Direction: Copy exactly, please, the lines of the data from its start through the line containing "the boat deck','drum')".
* Begin Source data *
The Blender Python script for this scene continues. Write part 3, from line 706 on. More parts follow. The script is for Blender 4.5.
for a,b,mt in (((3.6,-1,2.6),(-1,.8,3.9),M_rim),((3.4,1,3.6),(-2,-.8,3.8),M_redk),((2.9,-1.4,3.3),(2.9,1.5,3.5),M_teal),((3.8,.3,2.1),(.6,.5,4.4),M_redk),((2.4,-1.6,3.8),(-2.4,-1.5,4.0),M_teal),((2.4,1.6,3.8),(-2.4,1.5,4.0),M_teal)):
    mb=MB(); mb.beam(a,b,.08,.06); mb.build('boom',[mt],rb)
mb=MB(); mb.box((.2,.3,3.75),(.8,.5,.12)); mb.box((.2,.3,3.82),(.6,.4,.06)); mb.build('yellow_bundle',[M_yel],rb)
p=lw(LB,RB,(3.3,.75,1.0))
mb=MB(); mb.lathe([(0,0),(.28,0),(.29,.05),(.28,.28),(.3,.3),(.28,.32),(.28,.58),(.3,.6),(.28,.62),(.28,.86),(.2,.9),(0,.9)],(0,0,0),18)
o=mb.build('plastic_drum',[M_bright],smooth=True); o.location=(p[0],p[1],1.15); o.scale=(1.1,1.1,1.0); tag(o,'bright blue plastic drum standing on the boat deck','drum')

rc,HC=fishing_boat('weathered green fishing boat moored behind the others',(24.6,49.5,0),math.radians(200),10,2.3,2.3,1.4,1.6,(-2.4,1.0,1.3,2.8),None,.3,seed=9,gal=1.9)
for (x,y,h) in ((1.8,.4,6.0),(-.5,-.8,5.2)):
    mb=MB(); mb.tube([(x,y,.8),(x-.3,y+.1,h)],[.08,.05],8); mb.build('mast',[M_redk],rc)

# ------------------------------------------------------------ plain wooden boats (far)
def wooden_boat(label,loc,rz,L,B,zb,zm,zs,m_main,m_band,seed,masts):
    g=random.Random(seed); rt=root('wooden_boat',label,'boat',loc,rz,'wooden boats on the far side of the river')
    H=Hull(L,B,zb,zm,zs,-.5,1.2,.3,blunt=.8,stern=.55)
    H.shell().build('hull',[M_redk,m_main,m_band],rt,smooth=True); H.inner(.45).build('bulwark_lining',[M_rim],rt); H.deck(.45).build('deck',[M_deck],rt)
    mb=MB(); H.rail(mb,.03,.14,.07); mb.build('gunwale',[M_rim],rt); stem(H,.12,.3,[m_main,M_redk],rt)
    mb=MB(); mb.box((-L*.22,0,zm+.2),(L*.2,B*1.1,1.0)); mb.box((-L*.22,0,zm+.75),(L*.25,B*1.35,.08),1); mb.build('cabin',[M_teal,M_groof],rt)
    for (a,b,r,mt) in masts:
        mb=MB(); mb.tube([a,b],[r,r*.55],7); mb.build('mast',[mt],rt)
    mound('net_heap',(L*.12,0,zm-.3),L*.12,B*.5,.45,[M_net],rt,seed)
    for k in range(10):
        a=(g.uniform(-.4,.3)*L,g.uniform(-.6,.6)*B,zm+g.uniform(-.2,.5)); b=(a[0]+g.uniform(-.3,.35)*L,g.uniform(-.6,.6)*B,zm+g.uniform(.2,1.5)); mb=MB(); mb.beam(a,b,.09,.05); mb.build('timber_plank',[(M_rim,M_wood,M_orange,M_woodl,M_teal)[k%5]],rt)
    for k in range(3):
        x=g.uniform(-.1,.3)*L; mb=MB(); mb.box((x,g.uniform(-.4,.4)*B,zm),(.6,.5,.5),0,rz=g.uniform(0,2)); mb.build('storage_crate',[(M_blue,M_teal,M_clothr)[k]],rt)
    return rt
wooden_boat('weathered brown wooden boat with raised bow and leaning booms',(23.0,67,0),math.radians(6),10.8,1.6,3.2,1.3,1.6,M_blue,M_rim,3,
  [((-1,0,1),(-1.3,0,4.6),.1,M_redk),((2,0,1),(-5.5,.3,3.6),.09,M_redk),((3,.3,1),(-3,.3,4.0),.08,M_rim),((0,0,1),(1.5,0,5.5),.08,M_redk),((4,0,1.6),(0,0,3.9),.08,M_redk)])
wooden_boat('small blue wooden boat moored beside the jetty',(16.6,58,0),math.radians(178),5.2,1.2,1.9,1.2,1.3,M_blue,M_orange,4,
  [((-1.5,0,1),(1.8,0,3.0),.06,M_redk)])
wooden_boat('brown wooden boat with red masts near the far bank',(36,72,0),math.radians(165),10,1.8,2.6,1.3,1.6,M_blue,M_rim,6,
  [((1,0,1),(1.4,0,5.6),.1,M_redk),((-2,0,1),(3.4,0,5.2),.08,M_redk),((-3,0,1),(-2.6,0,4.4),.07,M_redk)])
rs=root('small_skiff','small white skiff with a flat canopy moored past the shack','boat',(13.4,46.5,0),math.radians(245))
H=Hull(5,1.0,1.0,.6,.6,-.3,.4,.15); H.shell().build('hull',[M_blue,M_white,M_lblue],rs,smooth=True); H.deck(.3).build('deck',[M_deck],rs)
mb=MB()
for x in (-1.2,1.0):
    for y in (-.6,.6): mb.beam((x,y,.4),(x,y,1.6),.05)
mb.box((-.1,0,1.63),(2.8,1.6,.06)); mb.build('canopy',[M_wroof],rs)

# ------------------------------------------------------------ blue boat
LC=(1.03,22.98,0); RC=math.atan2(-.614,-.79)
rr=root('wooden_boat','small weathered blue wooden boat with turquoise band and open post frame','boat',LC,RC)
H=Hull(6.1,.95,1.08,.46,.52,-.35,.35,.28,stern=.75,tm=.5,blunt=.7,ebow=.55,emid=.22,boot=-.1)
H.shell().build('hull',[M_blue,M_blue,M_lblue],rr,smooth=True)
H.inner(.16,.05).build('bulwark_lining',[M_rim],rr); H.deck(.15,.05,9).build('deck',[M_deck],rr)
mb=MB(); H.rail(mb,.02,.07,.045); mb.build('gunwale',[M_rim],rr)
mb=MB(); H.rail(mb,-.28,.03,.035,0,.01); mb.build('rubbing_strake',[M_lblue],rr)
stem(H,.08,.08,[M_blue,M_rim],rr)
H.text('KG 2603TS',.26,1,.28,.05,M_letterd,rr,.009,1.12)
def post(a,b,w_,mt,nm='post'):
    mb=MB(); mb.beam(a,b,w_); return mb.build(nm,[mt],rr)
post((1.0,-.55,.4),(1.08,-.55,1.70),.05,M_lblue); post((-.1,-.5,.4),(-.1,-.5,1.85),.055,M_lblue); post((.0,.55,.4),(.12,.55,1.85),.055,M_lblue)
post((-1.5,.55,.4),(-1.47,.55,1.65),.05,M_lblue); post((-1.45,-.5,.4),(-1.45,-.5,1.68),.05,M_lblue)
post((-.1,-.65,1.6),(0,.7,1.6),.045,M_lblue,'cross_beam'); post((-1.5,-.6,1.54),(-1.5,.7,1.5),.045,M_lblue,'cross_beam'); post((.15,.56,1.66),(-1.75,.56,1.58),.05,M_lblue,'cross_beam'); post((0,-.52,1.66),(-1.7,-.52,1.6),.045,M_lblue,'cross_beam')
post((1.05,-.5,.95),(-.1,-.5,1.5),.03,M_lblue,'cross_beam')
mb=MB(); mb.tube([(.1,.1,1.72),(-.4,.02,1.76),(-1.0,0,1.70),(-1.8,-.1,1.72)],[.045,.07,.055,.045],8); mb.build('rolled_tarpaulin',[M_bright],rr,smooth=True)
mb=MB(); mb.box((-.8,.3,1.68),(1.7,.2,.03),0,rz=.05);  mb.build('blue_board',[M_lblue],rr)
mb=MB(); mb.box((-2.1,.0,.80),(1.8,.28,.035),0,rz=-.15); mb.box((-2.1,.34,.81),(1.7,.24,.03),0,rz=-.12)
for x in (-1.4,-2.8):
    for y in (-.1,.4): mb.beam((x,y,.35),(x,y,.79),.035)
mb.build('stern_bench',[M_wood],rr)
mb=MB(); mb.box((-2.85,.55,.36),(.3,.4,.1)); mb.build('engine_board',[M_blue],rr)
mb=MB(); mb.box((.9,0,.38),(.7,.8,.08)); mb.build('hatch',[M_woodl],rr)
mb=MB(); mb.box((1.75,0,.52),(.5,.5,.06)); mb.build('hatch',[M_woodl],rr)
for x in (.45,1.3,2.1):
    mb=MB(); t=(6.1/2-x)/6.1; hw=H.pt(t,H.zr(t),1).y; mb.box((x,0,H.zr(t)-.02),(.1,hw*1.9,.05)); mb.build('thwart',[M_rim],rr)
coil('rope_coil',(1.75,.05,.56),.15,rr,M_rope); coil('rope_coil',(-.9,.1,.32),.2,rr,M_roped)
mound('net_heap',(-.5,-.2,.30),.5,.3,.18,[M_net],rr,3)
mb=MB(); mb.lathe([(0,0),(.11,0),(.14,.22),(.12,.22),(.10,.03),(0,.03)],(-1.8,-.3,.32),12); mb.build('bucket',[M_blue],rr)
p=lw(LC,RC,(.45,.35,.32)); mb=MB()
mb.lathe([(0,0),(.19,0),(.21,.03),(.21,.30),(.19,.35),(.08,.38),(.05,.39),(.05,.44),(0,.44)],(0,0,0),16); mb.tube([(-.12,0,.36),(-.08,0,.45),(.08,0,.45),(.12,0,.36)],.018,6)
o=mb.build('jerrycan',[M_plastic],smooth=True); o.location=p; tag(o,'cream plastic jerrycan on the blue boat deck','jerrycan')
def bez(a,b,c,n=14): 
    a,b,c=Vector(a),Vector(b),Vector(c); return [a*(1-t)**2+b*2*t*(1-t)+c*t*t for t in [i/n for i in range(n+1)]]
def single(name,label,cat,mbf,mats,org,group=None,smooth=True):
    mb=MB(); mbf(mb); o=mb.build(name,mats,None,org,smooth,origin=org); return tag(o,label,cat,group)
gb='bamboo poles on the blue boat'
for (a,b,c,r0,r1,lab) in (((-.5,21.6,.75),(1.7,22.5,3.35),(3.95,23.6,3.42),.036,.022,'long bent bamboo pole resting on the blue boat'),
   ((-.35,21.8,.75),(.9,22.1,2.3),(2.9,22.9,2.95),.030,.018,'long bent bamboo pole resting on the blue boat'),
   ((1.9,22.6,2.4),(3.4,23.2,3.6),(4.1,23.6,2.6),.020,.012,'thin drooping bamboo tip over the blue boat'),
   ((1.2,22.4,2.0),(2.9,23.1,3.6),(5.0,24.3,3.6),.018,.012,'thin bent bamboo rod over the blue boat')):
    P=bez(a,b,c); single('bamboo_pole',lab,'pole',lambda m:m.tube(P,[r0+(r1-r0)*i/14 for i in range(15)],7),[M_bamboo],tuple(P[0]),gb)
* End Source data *
Problem solution:
The Blender Python script for this scene continues. Write part 3, from line 706 on. More parts follow. The script is for Blender 4.5.
for a,b,mt in (((3.6,-1,2.6),(-1,.8,3.9),M_rim),((3.4,1,3.6),(-2,-.8,3.8),M_redk),((2.9,-1.4,3.3),(2.9,1.5,3.5),M_teal),((3.8,.3,2.1),(.6,.5,4.4),M_redk),((2.4,-1.6,3.8),(-2.4,-1.5,4.0),M_teal),((2.4,1.6,3.8),(-2.4,1.5,4.0),M_teal)):
    mb=MB(); mb.beam(a,b,.08,.06); mb.build('boom',[mt],rb)
mb=MB(); mb.box((.2,.3,3.75),(.8,.5,.12)); mb.box((.2,.3,3.82),(.6,.4,.06)); mb.build('yellow_bundle',[M_yel],rb)
p=lw(LB,RB,(3.3,.75,1.0))
mb=MB(); mb.lathe([(0,0),(.28,0),(.29,.05),(.28,.28),(.3,.3),(.28,.32),(.28,.58),(.3,.6),(.28,.62),(.28,.86),(.2,.9),(0,.9)],(0,0,0),18)
o=mb.build('plastic_drum',[M_bright],smooth=True); o.location=(p[0],p[1],1.15); o.scale=(1.1,1.1,1.0); tag(o,'bright blue plastic drum standing on the boat deck','drum')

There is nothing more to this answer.